Collaborative graph neural networks for augmented graphs: A local-to-global perspective

Abstract

In the field of graph neural networks (GNNs) for representation learning, a noteworthy highlight is the potential of embedding fusion architectures for augmented graphs. However, prevalent GNN embedding fusion architectures mainly focus on handling graph combinations from a global perspective, often ignoring their collaboration with the information of local graph combinations. This inherent limitation constrains the ability of the constructed models to handle multiple input graphs, particularly when dealing with noisy input graphs collected from error-prone sources or those resulting from deficiencies in graph augmentation methods. In this paper, we propose an effective and robust embedding fusion architecture from a local-to-global perspective termed collaborative graph neural networks for augmented graphs (LoGo-GNN). Essentially, LoGo-GNN leverages a pairwise graph combination scheme to generate local perspective inputs.
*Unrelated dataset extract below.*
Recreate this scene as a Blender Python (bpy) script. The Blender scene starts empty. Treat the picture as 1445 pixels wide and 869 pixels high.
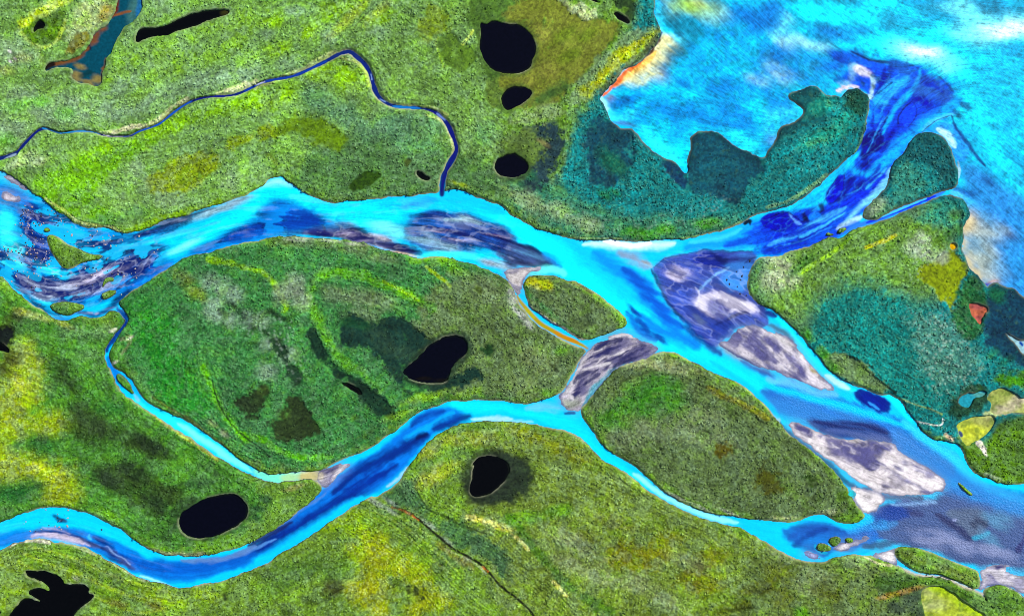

Together with the global graph combination, this serves as the basis to generate a local-to-global perspective. Specifically, LoGo-GNN employs a perturbation augmentation strategy to generate multiple augmentation graphs, thereby facilitating collaboration and embedding fusion from a local-to-global perspective through the use of graph combinations. In addition, LoGo-GNN incorporates a novel loss function for learning complementary information between different perspectives. We also conduct theoretical analysis to assess its expressive power under ideal conditions, demonstrating the effectiveness of LoGo-GNN. Our experiments, focusing on node classification and clustering tasks, highlight the superior performance of LoGo-GNN compared to state-of-the-art methods. Additionally, robustness analysis further confirms its effectiveness in addressing uncertainty challenges.